Data extract.
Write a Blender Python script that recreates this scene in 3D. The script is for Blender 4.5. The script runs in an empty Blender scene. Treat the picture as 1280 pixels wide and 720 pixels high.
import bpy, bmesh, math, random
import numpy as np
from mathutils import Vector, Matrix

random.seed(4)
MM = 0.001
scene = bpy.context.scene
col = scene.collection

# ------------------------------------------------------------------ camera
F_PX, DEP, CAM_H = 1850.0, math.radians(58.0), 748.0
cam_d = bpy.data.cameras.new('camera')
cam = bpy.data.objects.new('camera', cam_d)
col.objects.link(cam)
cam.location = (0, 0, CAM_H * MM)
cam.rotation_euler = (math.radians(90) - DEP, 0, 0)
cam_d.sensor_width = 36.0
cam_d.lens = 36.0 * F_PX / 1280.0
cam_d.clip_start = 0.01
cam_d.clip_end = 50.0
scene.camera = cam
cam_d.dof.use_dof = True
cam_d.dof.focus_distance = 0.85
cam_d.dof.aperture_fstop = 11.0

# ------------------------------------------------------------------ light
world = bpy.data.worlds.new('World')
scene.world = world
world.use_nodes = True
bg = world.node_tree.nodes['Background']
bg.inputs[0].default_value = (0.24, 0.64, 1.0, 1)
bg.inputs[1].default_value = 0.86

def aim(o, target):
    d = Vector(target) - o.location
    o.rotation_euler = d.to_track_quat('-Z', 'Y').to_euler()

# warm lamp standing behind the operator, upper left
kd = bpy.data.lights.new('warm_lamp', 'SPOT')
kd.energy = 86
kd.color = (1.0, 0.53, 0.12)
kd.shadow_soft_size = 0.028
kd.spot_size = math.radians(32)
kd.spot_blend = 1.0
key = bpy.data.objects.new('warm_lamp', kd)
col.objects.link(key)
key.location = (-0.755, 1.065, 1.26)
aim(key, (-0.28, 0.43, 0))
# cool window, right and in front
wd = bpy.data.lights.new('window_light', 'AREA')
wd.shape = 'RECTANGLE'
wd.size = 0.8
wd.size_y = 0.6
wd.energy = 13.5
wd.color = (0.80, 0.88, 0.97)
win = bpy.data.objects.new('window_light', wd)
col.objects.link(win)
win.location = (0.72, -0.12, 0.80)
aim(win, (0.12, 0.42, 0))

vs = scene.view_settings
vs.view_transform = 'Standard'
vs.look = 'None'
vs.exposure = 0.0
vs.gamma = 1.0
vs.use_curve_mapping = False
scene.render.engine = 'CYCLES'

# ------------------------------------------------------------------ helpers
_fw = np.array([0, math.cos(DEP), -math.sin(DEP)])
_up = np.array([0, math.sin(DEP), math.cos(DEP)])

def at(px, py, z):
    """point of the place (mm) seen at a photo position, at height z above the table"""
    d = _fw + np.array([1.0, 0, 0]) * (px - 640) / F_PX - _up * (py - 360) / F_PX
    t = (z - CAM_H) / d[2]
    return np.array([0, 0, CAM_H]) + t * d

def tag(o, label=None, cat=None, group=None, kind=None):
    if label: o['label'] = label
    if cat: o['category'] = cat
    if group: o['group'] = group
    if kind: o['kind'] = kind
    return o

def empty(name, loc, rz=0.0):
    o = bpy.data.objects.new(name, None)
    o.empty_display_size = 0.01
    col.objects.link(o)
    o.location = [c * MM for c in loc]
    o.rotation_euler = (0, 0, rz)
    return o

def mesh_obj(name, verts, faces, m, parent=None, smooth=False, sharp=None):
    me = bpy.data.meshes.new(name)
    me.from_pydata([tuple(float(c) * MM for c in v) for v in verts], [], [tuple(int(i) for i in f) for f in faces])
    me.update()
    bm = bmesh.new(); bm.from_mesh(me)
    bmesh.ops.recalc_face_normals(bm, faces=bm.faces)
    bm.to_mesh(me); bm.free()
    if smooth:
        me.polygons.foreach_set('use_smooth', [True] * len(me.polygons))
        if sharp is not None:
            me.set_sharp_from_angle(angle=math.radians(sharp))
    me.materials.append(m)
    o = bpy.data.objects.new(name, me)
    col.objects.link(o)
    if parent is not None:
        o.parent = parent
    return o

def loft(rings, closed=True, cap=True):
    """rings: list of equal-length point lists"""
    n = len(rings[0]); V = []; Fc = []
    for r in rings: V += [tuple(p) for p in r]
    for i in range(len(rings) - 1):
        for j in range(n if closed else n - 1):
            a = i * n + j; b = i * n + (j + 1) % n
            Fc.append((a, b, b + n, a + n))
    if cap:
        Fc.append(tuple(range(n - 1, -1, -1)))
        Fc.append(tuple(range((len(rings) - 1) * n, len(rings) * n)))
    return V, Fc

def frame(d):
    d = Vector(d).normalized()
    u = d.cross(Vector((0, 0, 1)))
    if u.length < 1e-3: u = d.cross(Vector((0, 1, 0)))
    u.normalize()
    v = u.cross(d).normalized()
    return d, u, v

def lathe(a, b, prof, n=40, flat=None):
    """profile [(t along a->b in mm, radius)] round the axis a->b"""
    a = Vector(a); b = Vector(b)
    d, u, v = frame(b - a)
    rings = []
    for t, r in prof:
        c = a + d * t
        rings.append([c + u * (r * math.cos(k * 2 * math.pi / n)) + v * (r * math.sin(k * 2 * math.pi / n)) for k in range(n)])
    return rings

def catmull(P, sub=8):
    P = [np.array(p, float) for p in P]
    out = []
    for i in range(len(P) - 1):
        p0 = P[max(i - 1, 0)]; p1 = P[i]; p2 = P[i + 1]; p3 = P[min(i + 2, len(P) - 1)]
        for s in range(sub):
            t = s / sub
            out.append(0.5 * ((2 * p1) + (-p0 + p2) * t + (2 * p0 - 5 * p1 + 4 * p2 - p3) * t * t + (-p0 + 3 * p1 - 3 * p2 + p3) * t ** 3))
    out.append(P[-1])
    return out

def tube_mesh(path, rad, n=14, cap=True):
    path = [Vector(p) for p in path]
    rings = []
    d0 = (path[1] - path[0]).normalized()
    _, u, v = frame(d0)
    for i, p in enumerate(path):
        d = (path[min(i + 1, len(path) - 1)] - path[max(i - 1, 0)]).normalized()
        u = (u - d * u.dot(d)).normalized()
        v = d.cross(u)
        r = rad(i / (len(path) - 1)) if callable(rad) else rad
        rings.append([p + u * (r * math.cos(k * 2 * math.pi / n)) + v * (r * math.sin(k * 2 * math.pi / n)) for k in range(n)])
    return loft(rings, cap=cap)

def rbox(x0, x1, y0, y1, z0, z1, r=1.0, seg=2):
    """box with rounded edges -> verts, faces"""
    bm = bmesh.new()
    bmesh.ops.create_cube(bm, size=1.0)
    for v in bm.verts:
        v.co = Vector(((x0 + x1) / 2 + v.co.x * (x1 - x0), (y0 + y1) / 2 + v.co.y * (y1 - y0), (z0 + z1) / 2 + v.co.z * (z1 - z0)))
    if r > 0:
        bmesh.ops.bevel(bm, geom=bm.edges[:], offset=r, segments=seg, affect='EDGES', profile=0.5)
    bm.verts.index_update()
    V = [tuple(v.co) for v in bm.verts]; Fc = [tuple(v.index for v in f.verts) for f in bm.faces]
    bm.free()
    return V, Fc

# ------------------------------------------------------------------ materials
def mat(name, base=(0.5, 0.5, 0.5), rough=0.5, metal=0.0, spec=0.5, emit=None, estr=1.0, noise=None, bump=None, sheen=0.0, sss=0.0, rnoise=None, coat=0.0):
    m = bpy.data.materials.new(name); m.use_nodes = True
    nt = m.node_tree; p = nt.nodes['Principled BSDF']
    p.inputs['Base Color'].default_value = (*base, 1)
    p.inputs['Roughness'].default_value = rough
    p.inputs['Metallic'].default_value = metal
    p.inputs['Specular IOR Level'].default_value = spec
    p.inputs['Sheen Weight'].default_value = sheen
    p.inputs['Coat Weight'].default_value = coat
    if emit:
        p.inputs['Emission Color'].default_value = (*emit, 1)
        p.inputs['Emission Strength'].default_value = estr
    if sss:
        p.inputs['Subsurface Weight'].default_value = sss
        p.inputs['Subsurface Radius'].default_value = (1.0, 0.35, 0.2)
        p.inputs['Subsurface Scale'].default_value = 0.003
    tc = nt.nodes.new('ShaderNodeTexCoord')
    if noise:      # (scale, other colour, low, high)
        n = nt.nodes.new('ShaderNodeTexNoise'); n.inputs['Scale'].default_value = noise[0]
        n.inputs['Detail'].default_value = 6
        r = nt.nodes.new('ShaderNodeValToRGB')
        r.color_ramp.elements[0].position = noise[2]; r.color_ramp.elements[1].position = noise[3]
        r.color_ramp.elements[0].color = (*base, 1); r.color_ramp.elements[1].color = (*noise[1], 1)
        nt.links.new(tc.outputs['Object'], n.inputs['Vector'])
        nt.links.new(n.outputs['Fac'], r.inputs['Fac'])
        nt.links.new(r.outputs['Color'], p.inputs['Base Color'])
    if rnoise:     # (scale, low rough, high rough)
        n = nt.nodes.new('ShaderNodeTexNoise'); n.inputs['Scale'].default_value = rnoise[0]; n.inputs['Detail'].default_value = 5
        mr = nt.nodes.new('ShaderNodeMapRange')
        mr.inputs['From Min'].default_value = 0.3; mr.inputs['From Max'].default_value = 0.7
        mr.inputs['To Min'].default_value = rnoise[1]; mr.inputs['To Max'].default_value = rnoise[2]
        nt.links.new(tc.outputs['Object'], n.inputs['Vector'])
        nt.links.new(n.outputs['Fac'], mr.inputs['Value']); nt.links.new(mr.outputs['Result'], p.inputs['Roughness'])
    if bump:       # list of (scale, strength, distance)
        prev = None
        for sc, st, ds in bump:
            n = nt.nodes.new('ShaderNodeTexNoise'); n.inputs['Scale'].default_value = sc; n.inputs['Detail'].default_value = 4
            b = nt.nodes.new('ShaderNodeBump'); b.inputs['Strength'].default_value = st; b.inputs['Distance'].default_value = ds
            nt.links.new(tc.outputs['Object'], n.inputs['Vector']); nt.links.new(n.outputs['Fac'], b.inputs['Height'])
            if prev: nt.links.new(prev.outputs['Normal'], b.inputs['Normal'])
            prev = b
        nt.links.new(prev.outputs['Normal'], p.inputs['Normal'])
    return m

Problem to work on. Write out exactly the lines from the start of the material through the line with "from mathutils import Vector, Matrix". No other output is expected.

Written response.
Write a Blender Python script that recreates this scene in 3D. The script is for Blender 4.5. The script runs in an empty Blender scene. Treat the picture as 1280 pixels wide and 720 pixels high.
import bpy, bmesh, math, random
import numpy as np
from mathutils import Vector, Matrix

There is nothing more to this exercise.